# [Written problem]
Extract everything from the first line through the line with "random.seed(7)", both ends included, except for any pictures.

# [Source excerpt]
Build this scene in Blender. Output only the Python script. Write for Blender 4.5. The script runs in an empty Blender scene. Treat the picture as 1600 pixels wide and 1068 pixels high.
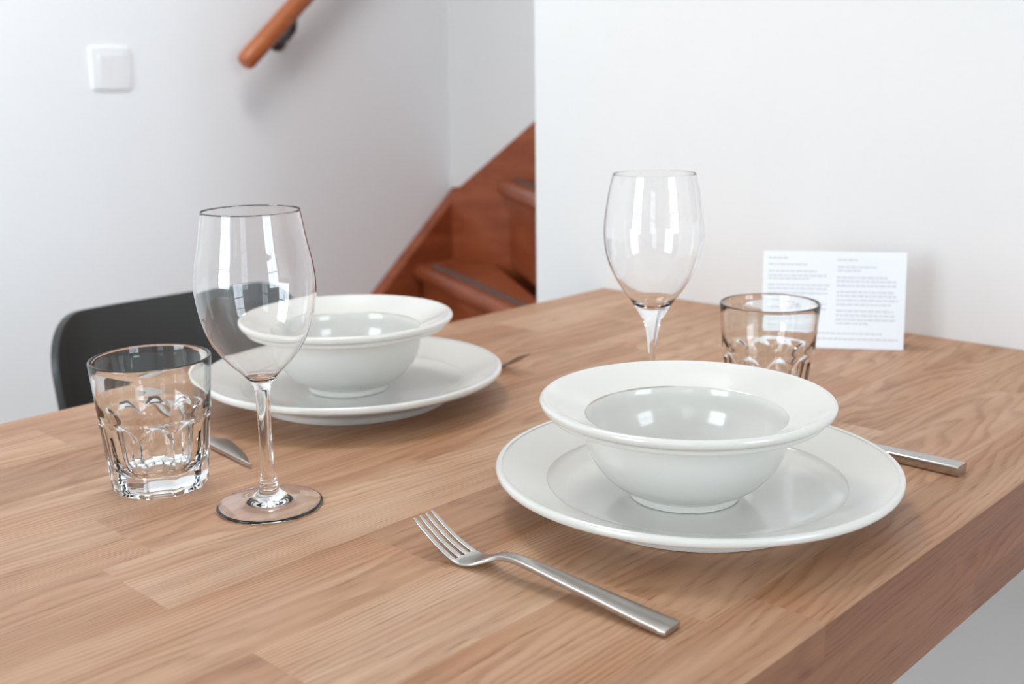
import bpy, bmesh, math, random
from mathutils import Vector, Matrix, Euler

C = bpy.context.scene.collection
SC = bpy.context.scene
PI = math.pi
random.seed(7)

# ---------------------------------------------------------------- camera
cam_d = bpy.data.cameras.new('camera')
cam = bpy.data.objects.new('camera', cam_d)
C.objects.link(cam)
_r = Vector((0.68791819, -0.72565183, -0.01407094))
_u = Vector((0.17568667, 0.14767787, 0.97330645))
_f = Vector((0.70420364, 0.67202728, -0.22907764))
m = Matrix.Identity(4)
for i in range(3):
    m[i][0], m[i][1], m[i][2] = _r[i], _u[i], -_f[i]
m[2][3] = 0.29216802
cam.matrix_world = m
cam_d.sensor_fit = 'HORIZONTAL'
cam_d.sensor_width = 36
cam_d.lens = 39.26268
cam_d.clip_start = 0.02
cam_d.dof.use_dof = True
cam_d.dof.focus_distance = 0.74
cam_d.dof.aperture_fstop = 7.5
SC.camera = cam

# ---------------------------------------------------------------- world, lights, exposure
SC.view_settings.view_transform = 'Standard'
SC.view_settings.look = 'None'
SC.view_settings.gamma = 1.0
SC.view_settings.use_curve_mapping = False
SC.view_settings.exposure = 0.0
SC.cycles.blur_glossy = 0.0      # keeps the light under the glass feet

world = bpy.data.worlds.new('overcast_sky')
SC.world = world
world.use_nodes = True
wb = world.node_tree.nodes['Background']
wb.inputs['Color'].default_value = (0.86, 0.93, 1.0, 1)
wb.inputs['Strength'].default_value = 0.8


def area(name, loc, direction, sx, sy, power, color):
    d = bpy.data.lights.new(name, 'AREA')
    d.shape = 'RECTANGLE'
    d.size, d.size_y = sx, sy
    d.energy = power
    d.color = color
    o = bpy.data.objects.new(name, d)
    C.objects.link(o)
    o.location = loc
    o.rotation_euler = Vector(direction).to_track_quat('-Z', 'Y').to_euler()
    return o


FLOOR, CEIL = -0.76, 1.75
XW = 1.2286          # plane of the white wall the table stands against
YA, YB = 0.9897, 0.2635   # the two long edges of the table top
YL = 2.25            # left wall
XC = 2.124           # wall at the back of the stairwell
# daylight through the windows (behind and beside the camera)
WIN_NEAR = [(0.0, 1.05)]      # x ranges in the wall at y=-2.4
WIN_REAR = [(-1.9, -1.0), (0.2, 1.3)]         # y ranges in the wall at x=-2.2
WZ0, WZ1 = 0.0, 1.5
DAY = (0.80, 0.915, 1.0)
POW = dict(near=(42,), rear=(10, 57), fill_lamp=13.5)
for (a, b), w in zip(WIN_NEAR, POW['near']):
    area('window_daylight', ((a + b) / 2, -2.47, (WZ0 + WZ1) / 2), (0, 1, 0), b - a, WZ1 - WZ0, w, DAY)
for (a, b), w in zip(WIN_REAR, POW['rear']):
    area('window_daylight', (-2.27, (a + b) / 2, (WZ0 + WZ1) / 2), (1, 0, 0), b - a, WZ1 - WZ0, w, DAY)
# added fill light, unseen, above the far edge of the table
area('ceiling_fill_light', (0.84, 1.32, 1.66), (0, 0, -1), 0.5, 0.5, POW['fill_lamp'], (1.0, 0.99, 0.97))


# ---------------------------------------------------------------- node helpers
class NT:
    def __init__(self, name):
        self.mat = bpy.data.materials.new(name)
        self.mat.use_nodes = True
        self.t = self.mat.node_tree
        self.b = self.t.nodes['Principled BSDF']

    def node(self, kind, **kw):
        n = self.t.nodes.new(kind)
        for k, v in kw.items():
            setattr(n, k, v)
        return n

    def put(self, sock, v):
        if isinstance(v, bpy.types.NodeSocket):
            self.t.links.new(v, sock)
        else:
            sock.default_value = v

    def m(self, op, a, b=0.0, c=0.0):
        n = self.node('ShaderNodeMath', operation=op)
        for i, v in enumerate((a, b, c)):
            self.put(n.inputs[i], v)
        return n.outputs[0]

    def xyz(self, a, b, c):
        n = self.node('ShaderNodeCombineXYZ')
        for i, v in enumerate((a, b, c)):
            self.put(n.inputs[i], v)
        return n.outputs[0]

    def coords(self):
        tc = self.node('ShaderNodeTexCoord')
        s = self.node('ShaderNodeSeparateXYZ')
        self.t.links.new(tc.outputs['Object'], s.inputs[0])
        return tc.outputs['Object'], s.outputs[0], s.outputs[1], s.outputs[2]

    def noise(self, vec, scale=1.0, detail=2.0, rough=0.5):
        n = self.node('ShaderNodeTexNoise')
        self.put(n.inputs['Vector'], vec)
        n.inputs['Scale'].default_value = scale
        n.inputs['Detail'].default_value = detail
        n.inputs['Roughness'].default_value = rough
        return n.outputs[0]

    def smooth(self, v, a, b, lo=0.0, hi=1.0):
        n = self.node('ShaderNodeMapRange', interpolation_type='SMOOTHSTEP')
        self.put(n.inputs['Value'], v)
        n.inputs['From Min'].default_value, n.inputs['From Max'].default_value = a, b
        n.inputs['To Min'].default_value, n.inputs['To Max'].default_value = lo, hi
        return n.outputs[0]

    def mix(self, f, a, b, mode='MIX'):
        n = self.node('ShaderNodeMix', data_type='RGBA', blend_type=mode)
        self.put(n.inputs[0], f)
        self.put(n.inputs[6], a)
        self.put(n.inputs[7], b)
        return n.outputs[2]

    def ramp(self, f, stops, interp='LINEAR'):
        n = self.node('ShaderNodeValToRGB')
        n.color_ramp.interpolation = interp
        e = n.color_ramp.elements
        while len(e) < len(stops):
            e.new(0.5)
        for el, (p, c) in zip(e, stops):
            el.position = p
            el.color = (*c, 1)
        self.put(n.inputs[0], f)
        return n.outputs[0]

    def bump(self, h, strength, dist):
        n = self.node('ShaderNodeBump')
        n.inputs['Strength'].default_value = strength
        n.inputs['Distance'].default_value = dist
        self.put(n.inputs['Height'], h)
        self.t.links.new(n.outputs[0], self.b.inputs['Normal'])

    def set(self, **kw):
        for k, v in kw.items():
            self.put(self.b.inputs[k.replace('_', ' ')], v)
        return self.mat


def simple(name, col, rough=0.5, noise_amt=0.04, nscale=30.0, **kw):
    n = NT(name)
    obj_c, x, y, z = n.coords()
    f = n.noise(obj_c, nscale, 3)
    dark = tuple(c * (1 - noise_amt) for c in col)
    n.set(Base_Color=n.mix(f, (*col, 1), (*dark, 1)), Roughness=rough)
    n.set(**kw)
    return n.mat


def wall_paint(name, col):
    n = NT(name)
    obj_c, x, y, z = n.coords()
    f = n.noise(obj_c, 2.2, 3)
    n.set(Base_Color=n.mix(f, (*col, 1), (*[c * 0.985 for c in col], 1)), Roughness=0.75)
    n.b.inputs['Specular IOR Level'].default_value = 0.25
    n.bump(n.noise(obj_c, 260, 2), 0.04, 0.002)
    return n.mat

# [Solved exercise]
Build this scene in Blender. Output only the Python script. Write for Blender 4.5. The script runs in an empty Blender scene. Treat the picture as 1600 pixels wide and 1068 pixels high.
import bpy, bmesh, math, random
from mathutils import Vector, Matrix, Euler

C = bpy.context.scene.collection
SC = bpy.context.scene
PI = math.pi
random.seed(7)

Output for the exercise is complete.